One of the projects the girls at Twilight have me and Ellen working on is re-doing their window display. We’re going to design a couple of displays for the upcoming months and then build as much of them as we can in advance so that they can easily be installed when it’s time. For valentines day we’re making a bunch of wax paper hearts to catch the afternoon sun (yes this is Seattle, but when it is sunny, it’s real sunny and our storefront is pointed right at the sunset) and accompanying them with a couple suitcases full of handmade paper roses. Ellen and I did a couple of days of research looking for the best tutorials on paper rose making, and let me tell you, it was slim pickings. There’s lots of beautiful pictures, but as far as instructions go, one seems to have a choice between paying for good tutorials or struggling through mediocre ones.


We eventually chose the latter and, as a bonus, have decided to share our new knowledge in our very own tutorials. Here is my interpretation of the paper rose; look at Ellen’s version also.

For paper roses, you will need paper, glue, tape and scissors. You can use pretty much any kind of paper; some types hold the shape of the rose for longer or are easier to work with. For this, I used an old Sears catalog.

Step one:
Cut out a few half circle pieces of paper. They should be of varying sizes/lengths, because you need to make a couple different pieces that will fit together:
As you can see, what you want to do next is roll these strips up to make the center of the rose.

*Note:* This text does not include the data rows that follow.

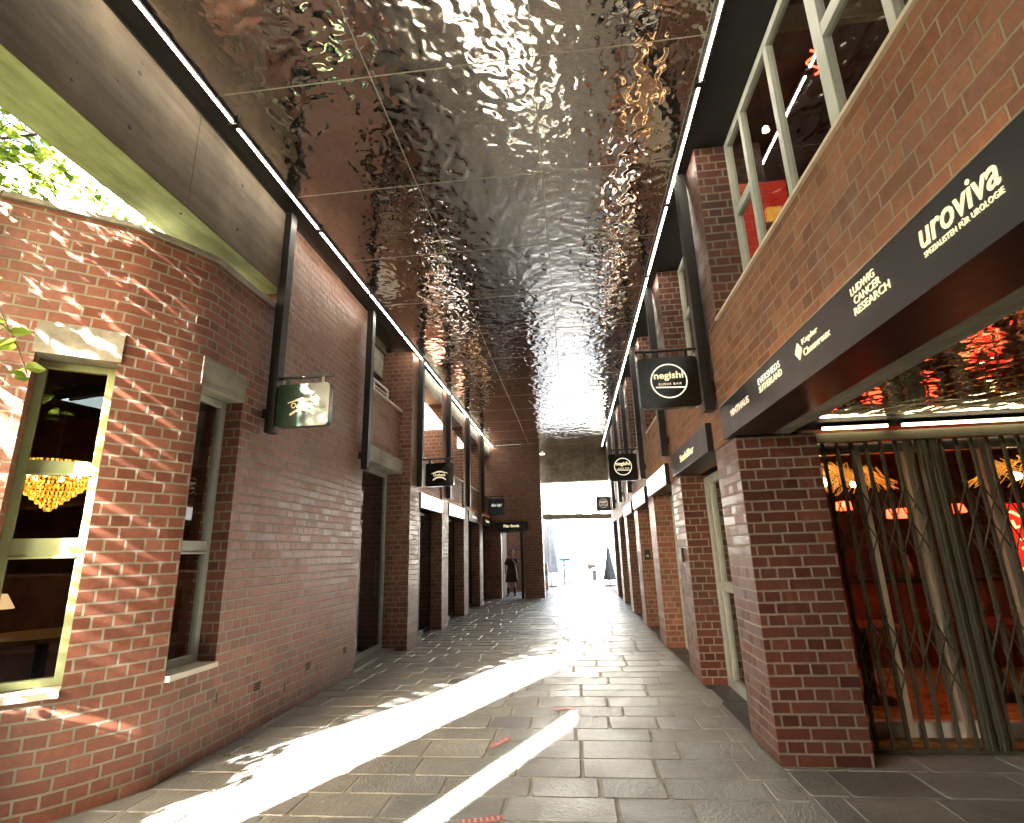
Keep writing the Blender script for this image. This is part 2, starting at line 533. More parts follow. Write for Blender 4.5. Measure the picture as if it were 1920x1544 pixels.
m_red_neon = emit("red_neon", (1.0, 0.04, 0.015), 0.72)
m_red_panel = emit("red_lit_panel", (1.0, 0.02, 0.01), 0.11, (0.5, 0.02, 0.01))
m_red_wall = emit("glowing_red_wall", (1.0, 0.02, 0.01), 0.013, (0.4, 0.02, 0.01))  # wall given its own glow in place of lamplight
m_yel_neon = emit("yellow_neon", (1.0, 0.62, 0.22), 0.18)
m_amber = emit("amber_shade", (1.0, 0.42, 0.06), 0.036, (0.6, 0.3, 0.08))
m_bulb = emit("warm_bulb", (1.0, 0.72, 0.35), 4.0)


def glass_mat(name, tint=(1, 1, 1), fmin=0.04, rough=0.0, op=0.0):
    m = bpy.data.materials.new(name); m.use_nodes = True
    nt = m.node_tree; nt.nodes.clear()
    out = N(nt, "ShaderNodeOutputMaterial")
    tr = N(nt, "ShaderNodeBsdfTransparent"); tr.inputs[0].default_value = tuple(tint) + (1,)
    gl = N(nt, "ShaderNodeBsdfGlossy"); gl.inputs["Roughness"].default_value = rough
    gl.inputs["Color"].default_value = (0.9, 0.92, 0.92, 1)
    fr = N(nt, "ShaderNodeFresnel"); fr.inputs[0].default_value = 1.5
    gm_ = N(nt, "ShaderNodeNewGeometry")
    f = mth(nt, 'ADD', fr.outputs[0], fmin, None, True)
    f = mth(nt, 'MULTIPLY', f, mth(nt, 'SUBTRACT', 1.0, gm_.outputs["Backfacing"]))
    mx = N(nt, "ShaderNodeMixShader")
    nt.links.new(f, mx.inputs[0]); nt.links.new(tr.outputs[0], mx.inputs[1]); nt.links.new(gl.outputs[0], mx.inputs[2])
    nt.links.new(mx.outputs[0], out.inputs[0])
    return m


m_glass = glass_mat("window_glass", (0.82, 0.84, 0.80), 0.05)
m_glass_dark = glass_mat("dark_door_glass", (0.25, 0.27, 0.25), 0.10)


def leaf_mat(name, c1, c2):
    m = bpy.data.materials.new(name); m.use_nodes = True
    nt = m.node_tree; nt.nodes.clear()
    out = N(nt, "ShaderNodeOutputMaterial")
    g = nt.nodes.new("ShaderNodeNewGeometry")
    col = ramp(nt, g.outputs["Random Per Island"], [(0.0, c1), (1.0, c2)])
    df = N(nt, "ShaderNodeBsdfDiffuse"); nt.links.new(col, df.inputs[0])
    tl = N(nt, "ShaderNodeBsdfTranslucent")
    nt.links.new(mixc(nt, 1.0, col, (1.7, 1.9, 0.9), 'MULTIPLY'), tl.inputs[0])
    mx = N(nt, "ShaderNodeMixShader"); mx.inputs[0].default_value = 0.5
    nt.links.new(df.outputs[0], mx.inputs[1]); nt.links.new(tl.outputs[0], mx.inputs[2])
    nt.links.new(mx.outputs[0], out.inputs[0])
    return m


m_leaf = leaf_mat("vine_leaf", (0.05, 0.09, 0.02), (0.20, 0.24, 0.06))
m_bark = plain("bark", (0.10, 0.075, 0.05), 0.85, bmp=0.004)

# ================================================================ GROUND
g = B(-260, 260, -160, 420, -0.30, -0.012).build("ground", m_ground); setp(g, "pale plaza ground beyond the passage", "ground", kind="structure")


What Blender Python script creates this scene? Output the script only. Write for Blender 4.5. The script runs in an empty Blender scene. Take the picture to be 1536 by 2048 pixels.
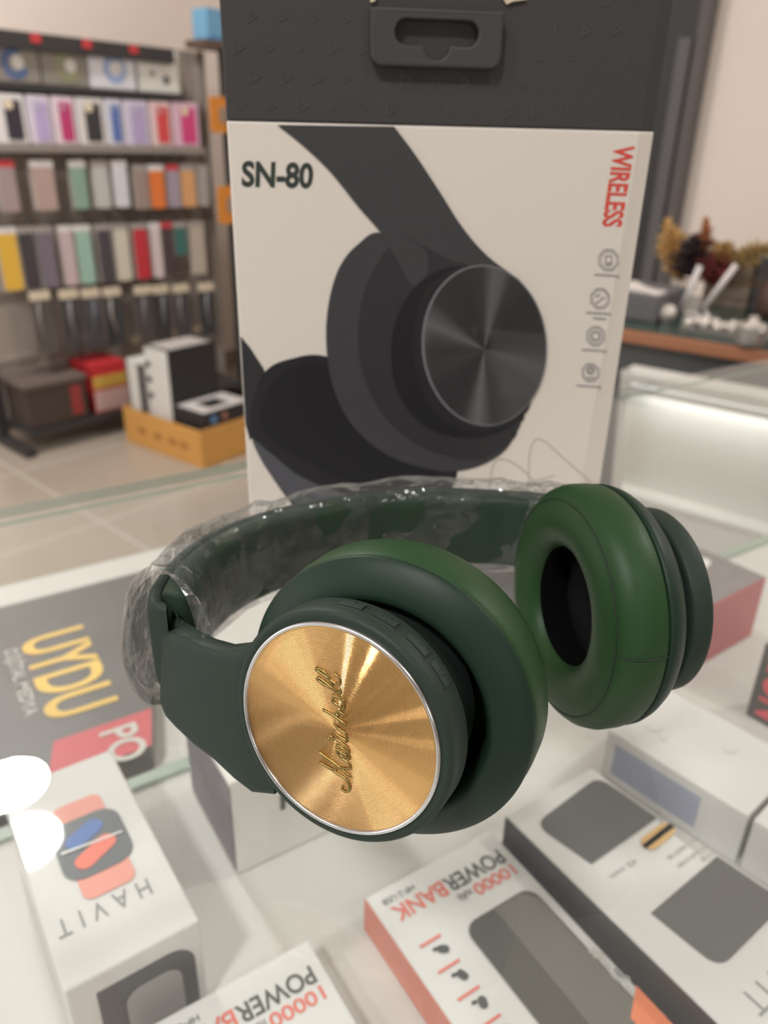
import bpy, bmesh, math, random
from mathutils import Vector, Matrix, noise

random.seed(7)
scene = bpy.context.scene
COL = scene.collection
R = math.radians

# ------------------------------------------------------------------ camera
GT = 0.95                      # height of the counter glass above the floor
EYE = 0.175                    # camera height above the glass
F_PX, CX, CY = 1538.0, 768.0, 1024.0
PITCH, ROLL = R(25.4), R(1.3)
FWD = Vector((0, math.cos(PITCH), -math.sin(PITCH)))
_r0 = Vector((1, 0, 0)); _u0 = _r0.cross(FWD)
RIGHT = _r0 * math.cos(ROLL) + _u0 * math.sin(ROLL)
UP = _u0 * math.cos(ROLL) - _r0 * math.sin(ROLL)
EYEPOS = Vector((0, 0, GT + EYE))
cam_data = bpy.data.cameras.new('camera')
cam = bpy.data.objects.new('camera', cam_data); COL.objects.link(cam)
cam.matrix_world = Matrix.Translation(EYEPOS) @ Matrix((RIGHT, UP, -FWD)).transposed().to_4x4()
cam_data.sensor_fit = 'VERTICAL'; cam_data.sensor_height = 36.0
cam_data.lens = 36.0 * F_PX / 2048.0
cam_data.clip_start = 0.01; cam_data.clip_end = 60
cam_data.dof.use_dof = True
cam_data.dof.focus_distance = 0.195
cam_data.dof.aperture_fstop = 12.5
scene.camera = cam

# ------------------------------------------------------------------ light
scene.view_settings.view_transform = 'Standard'
scene.view_settings.look = 'None'
scene.view_settings.exposure = 0.2
scene.view_settings.gamma = 1.0
scene.view_settings.use_curve_mapping = False
scene.cycles.transparent_max_bounces = 32          # many clear layers: film, glass top, panes
world = bpy.data.worlds.new('World'); scene.world = world; world.use_nodes = True
world.node_tree.nodes['Background'].inputs[0].default_value = (1.0, 0.985, 0.985, 1)
world.node_tree.nodes['Background'].inputs[1].default_value = 0.9

def area(name, loc, target, sx, sy, power, color=(1, 1, 1), shape='RECTANGLE'):
    d = bpy.data.lights.new(name, 'AREA'); d.shape = shape; d.size = sx
    if shape in ('RECTANGLE', 'ELLIPSE'): d.size_y = sy
    d.energy = power; d.color = color
    o = bpy.data.objects.new(name, d); COL.objects.link(o)
    o.location = loc
    o.rotation_euler = (Vector(target) - Vector(loc)).to_track_quat('-Z', 'Y').to_euler()
    return o
# unseen area lights added to streak the gold disc and fill the room
area('added_streak_light_rear', (1.3, -3.3, 1.75), (0, 0.6, 1.2), 0.7, 0.5, 9, (1.0, 0.98, 0.95))
area('added_streak_light_left', (-2.7, -0.15, 1.0), (0, 0.15, 1.0), 0.16, 1.7, 6, (1.0, 0.98, 0.95))  # low light on the left, added for a disc streak
area('added_streak_light_left_slim', (-2.7, 0.75, 1.0), (0, 0.15, 1.0), 0.10, 1.5, 3.5, (1.0, 0.98, 0.95))  # second slim light, added for another disc streak
CEIL = 3.0
LAMPS = [(-1.38, 2.15, 38), (-0.62, -1.05, 36), (-1.55, -0.75, 14), (1.2, -1.0, 7), (2.3, 1.0, 30)]  # last two lamps are unseen, added for disc streaks and wall fill

# ------------------------------------------------------------------ pixel helpers (layout only)
def ray(px, py):
    return (FWD + RIGHT * ((px - CX) / F_PX) - UP * ((py - CY) / F_PX)).normalized()
def hit(px, py, z):            # z measured from the counter glass
    d = ray(px, py); t = (GT + z - EYEPOS.z) / d.z
    return EYEPOS + d * t
def on_plane(px, py, p0, n):
    d = ray(px, py); t = (p0 - EYEPOS).dot(n) / d.dot(n)
    return EYEPOS + d * t
def z_above(xy, py_from, px, py):   # height of a point straight over xy that lies on pixel (px,py)
    d = ray(px, py); t = Vector((xy[0], xy[1])).length / Vector((d.x, d.y)).length
    return EYEPOS.z + d.z * t

# ------------------------------------------------------------------ materials
def lin(c):
    return tuple(((v / 255) / 12.92 if v / 255 <= 0.04045 else ((v / 255 + 0.055) / 1.055) ** 2.4) for v in c)
MATS = {}
def mat(name, rgb, rough=0.5, metal=0.0, spec=0.5, coat=0.0, coat_rough=0.08, bump=None, mottle=None, sheen=0.0):
    if name in MATS: return MATS[name]
    m = bpy.data.materials.new(name); m.use_nodes = True
    nt = m.node_tree; b = nt.nodes['Principled BSDF']
    c = lin(rgb); b.inputs['Base Color'].default_value = (*c, 1)
    b.inputs['Roughness'].default_value = rough; b.inputs['Metallic'].default_value = metal
    b.inputs['Specular IOR Level'].default_value = spec
    b.inputs['Coat Weight'].default_value = coat; b.inputs['Coat Roughness'].default_value = coat_rough
    if sheen: b.inputs['Sheen Weight'].default_value = sheen
    tc = nt.nodes.new('ShaderNodeTexCoord')
    if mottle:
        sc_, amt = mottle
        n = nt.nodes.new('ShaderNodeTexNoise'); n.inputs['Scale'].default_value = sc_; n.inputs['Detail'].default_value = 4
        mx = nt.nodes.new('ShaderNodeMix'); mx.data_type = 'RGBA'
        mx.inputs[6].default_value = (*[v * (1 - amt) for v in c], 1)
        mx.inputs[7].default_value = (*[min(1, v * (1 + amt)) for v in c], 1)
        nt.links.new(tc.outputs['Object'], n.inputs['Vector'])
        nt.links.new(n.outputs['Fac'], mx.inputs[0]); nt.links.new(mx.outputs[2], b.inputs['Base Color'])
    if bump:
        sc_, st, dist = bump
        n = nt.nodes.new('ShaderNodeTexNoise'); n.inputs['Scale'].default_value = sc_; n.inputs['Detail'].default_value = 3
        bp = nt.nodes.new('ShaderNodeBump'); bp.inputs['Strength'].default_value = st; bp.inputs['Distance'].default_value = dist
        nt.links.new(tc.outputs['Object'], n.inputs['Vector'])
        nt.links.new(n.outputs['Fac'], bp.inputs['Height']); nt.links.new(bp.outputs['Normal'], b.inputs['Normal'])
    MATS[name] = m; return m

def glass_mat(name, tint=(0.985, 0.992, 0.986), ior=1.5, veil=0.03, rough=0.0):
    if name in MATS: return MATS[name]
    m = bpy.data.materials.new(name); m.use_nodes = True; nt = m.node_tree; nt.nodes.clear()
    out = nt.nodes.new('ShaderNodeOutputMaterial')
    tr = nt.nodes.new('ShaderNodeBsdfTransparent'); tr.inputs[0].default_value = (*tint, 1)
    df = nt.nodes.new('ShaderNodeBsdfDiffuse'); df.inputs[0].default_value = (0.85, 0.85, 0.83, 1)
    gl = nt.nodes.new('ShaderNodeBsdfGlossy'); gl.inputs['Roughness'].default_value = rough
    fr = nt.nodes.new('ShaderNodeFresnel'); fr.inputs[0].default_value = ior
    geo = nt.nodes.new('ShaderNodeNewGeometry')
    inv = nt.nodes.new('ShaderNodeMath'); inv.operation = 'SUBTRACT'; inv.inputs[0].default_value = 1
    nt.links.new(geo.outputs['Backfacing'], inv.inputs[1])
    mul = nt.nodes.new('ShaderNodeMath'); mul.operation = 'MULTIPLY'
    nt.links.new(fr.outputs[0], mul.inputs[0]); nt.links.new(inv.outputs[0], mul.inputs[1])
    md = nt.nodes.new('ShaderNodeMath'); md.operation = 'MULTIPLY'; md.inputs[1].default_value = veil  # pale diffuse veil imitates ceiling light reflected off the glass
    nt.links.new(inv.outputs[0], md.inputs[0])
    m1 = nt.nodes.new('ShaderNodeMixShader'); nt.links.new(md.outputs[0], m1.inputs[0])
    nt.links.new(tr.outputs[0], m1.inputs[1]); nt.links.new(df.outputs[0], m1.inputs[2])
    m2 = nt.nodes.new('ShaderNodeMixShader'); nt.links.new(mul.outputs[0], m2.inputs[0])
    nt.links.new(m1.outputs[0], m2.inputs[1]); nt.links.new(gl.outputs[0], m2.inputs[2])
    nt.links.new(m2.outputs[0], out.inputs[0]); MATS[name] = m; return m

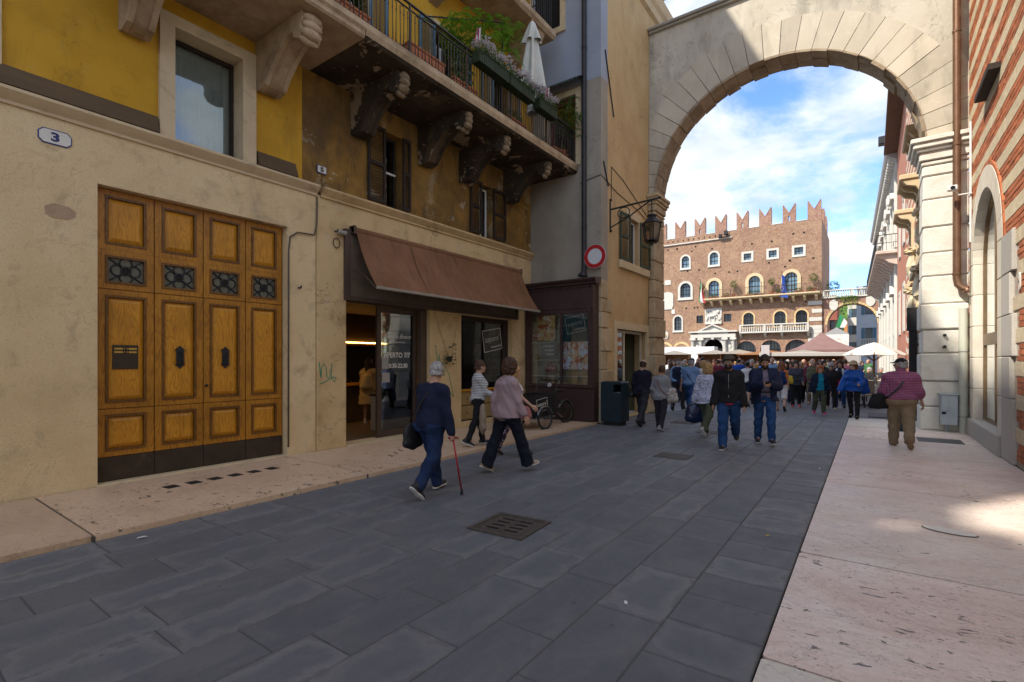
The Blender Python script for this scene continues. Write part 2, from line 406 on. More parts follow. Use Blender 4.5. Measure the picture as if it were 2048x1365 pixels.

Wider strips will make longer rolls, tighter curves will make wider flares, and of course longer strips will make more layers. Roll the paper strips around their inside edges so that the outside edge flares out:
You should make about 3-4. Tape the end of the strip so that the roll doesn’t come undone.
Make sure that the smaller rolls fit inside of the larger ones; you’ll glue them together in the last step:

Step Two:
Next cut out a heart shape:
As you can see, the base of the heart has a slit cut in it to make two tabs. Take one of the tabs and use it to begin rolling this piece into a cone shape:
Roll the first one quite tightly and secure it by putting a piece of tape on the second tab and winding it around the base of the cone:
Next, turn down the ends of the heart to make them look more like petals:
The largest of the rolls you made in step one should fit snugly inside of this cone:
Cut out a bunch of hearts to make the rest of the petals. They should increase in sixe as you go, but only very gradually:
Wind each heart into a petal piece one at a time:
When you are done with each heart piece, attach it either with glue or tape to the one’s you’ve already made.
They should stack like Russian Dolls. I usually find it easier to glue the smaller petals and tape the larger ones.

Step Three:
Eventually, when the rose is looking nice and round and full, you’ll want to finish it up by attaching the rolls from step one. Fill the middle petal piece with glue:
Insert the largest roll so that it sits snugly inside of the flower:
Add more glue to the center and insert the next smallest roll:
Keep repeating this until you have glued in all of the rolls:
Now just let the flower sit until the glue dries and you’re done!

We’ve experimented with extras like glitter spray and watercolor to make the roses look more interesting.